The decision by a number of National Army officers to execute anti-Treaty IRA prisoners in Kerry in both official executions and extrajudicial killings such as Ballyseedy, where prisoners were tied to mines and blown up, served only to prolong the Civil War in the county, a leading historian has argued.

Owen O’Shea, author of No Middle Path – The Civil War in Kerry, said the ruthless approach taken by Maj Gen Paddy O’Daly of the National Army from early 1923 served only to continue the conflict in the county as anti-Treaty IRA figures refused to give up their arms in the face of such a policy.

Mr O’Shea said it was clear the appointment of Maj Gen O’Daly on January 2nd, 1923, in succession to Maj Gen WR English-Murphy, marked a notable escalation in the efforts by the National Army and the Free State government to prosecute the war against the anti-Treaty IRA in Kerry.

“WR English-Murphy, who was in command in Kerry until the end of 1922, was actually resisting the policy of executions. There were four men to be executed – Tom Devane, Con Casey, Matt Moroney and Dermot O’Connor – but English-Murphy resisted plans to carry out the executions.


“But when Paddy O’Daly assumed full control of the National Army in the county on January 2nd, 1923, he made clear his intention of keeping up the military campaign and he immediately ordered the execution of another four men: James Daly, John Clifford, James Hanlon and Michael Brosnan.

The minute that O’Daly was appointed, he began carrying out executions and politically there was complete endorsement for his policy

—  Owen O'Shea

“English-Murphy was much more attuned to the consequences of executions and he had argued that the shooting of those found guilty of offences had already had a salutary effect and suggested only those caught firing or in ambush positions should be executed.

“But the minute that O’Daly was appointed, he began carrying out executions and politically there was complete endorsement for his policy. In February 1923, WT Cosgrave said the government would not hesitate if they had to, ‘to exterminate 10,000 republicans’ to save the Free State.”

O’Daly’s escalation of the campaign reached its peak 100 years ago this month when, following the killing of five National Army soldiers in an anti-Treaty IRA trap mine at Knocknagoshel on March 6th, Free State soldiers retaliated by tying 17 anti-Treaty IRA prisoners to mines and blowing them up.

Intense pressure

Eight prisoners were blown up and killed at Ballyseedy, where Stephen Fuller survived; four were killed at Countess Bridge near Killarney where Tadhg Coffey survived; and five were killed at Bahaghs near Cahersiveen between March 6th and March 12th, 1923, all while in the custody of their captors.
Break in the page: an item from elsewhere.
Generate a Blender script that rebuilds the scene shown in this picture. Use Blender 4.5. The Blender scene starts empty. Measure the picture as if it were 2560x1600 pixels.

Speaking during a panel discussion at a centenary conference last Saturday in Tralee on the Civil War in Kerry entitled ”History, Memory and Legacy”, Mr O’Shea acknowledged that O’Daly and the other senior officers of the Kerry Command were under intense pressure to bring the Civil War in Kerry to an end.

“Undoubtedly there was huge frustration within the ranks of the Free State army and within the government about why the war was still waging in Kerry, and without justifying what O’Daly and his senior officers did, they were under enormous pressure to bring the war to a conclusion,” he said.

“I’m sure they were getting messages from their political masters in Dublin, asking why war was still raging and I think that frustration manifested itself in the executions in Ballyseedy, Countess Bridge and Bahaghs, which probably did more to scar the county than anything else in the Civil War.”

“I won’t say the executions and killings emboldened the IRA, because by that point the IRA militarily weren’t going to win the war in Kerry, but at the same time it did mean that that they weren’t going to lay down arms given what they saw was happening to those who were captured.

“That policy had sanction from on high and there was no opposition by Cosgrave or Mulcahy [Richard Mulcahy, the minister for defence] to what O’Daly was doing… they turned a blind eye and when challenged in the Dáil by Labour leader Tom Johnson, Mulcahy said it was ‘inconceivable that his men in Kerry would be capable of such a thing’.

As a historian, I’ve tried to look at O’Daly in the round and see if he had any redeeming features, but to be honest, I’ve struggled to find any

—  Owen O'Shea

“That statement to the Dáil by Mulcahy was a public green light to O’Daly to bring the war to an end by whatever means as he saw fit, and as we know, neither O’Daly nor any of his officers in the Kerry Command were ever disciplined for what happened in Kerry during March and April.

“O’Daly and Mulcahy and Cosgrave may have assumed that these executions and extrajudicial killings would terrify the people and popular support for the IRA would wane, but I would argue O’Daly’s approach prolonged the war for several months longer than it might have lasted.

‘Psychopathic tendencies’

“O’Daly is reported to have said that no one asked him to bring kid gloves when he was coming to Kerry so he didn’t and that’s an acknowledgment by him that he was operating with approval from his political and military masters for his tough approach, so he wasn’t operating in a vacuum.

“As a historian, I’ve tried to look at O’Daly in the round and see if he had any redeeming features, but to be honest, I’ve struggled to find any – I think he had sadistic and psychopathic tendencies, as had some of the people around him in the Kerry Command like David Nelligan and Ned Breslin.

“The torture of prisoners and the way they treated the remains of the deceased from Ballyseedy by playing jazz music at the gates of Ballymullen when they were handing over the bodies to their family all points to a different psychological profile.

“I can understand the pressures O’Daly was under to bring the war to an end, but you cannot but conclude that some of what he and his men did in Kerry borders on sadism and he and others remain synonymous with the worst brutalities of the conflict 100 years later.”

All those who were killed at Knocknagoshel and Ballyseedy will be remembered this weekend when a series of commemorations take place in Kerry to mark the 100th anniversary of the killings.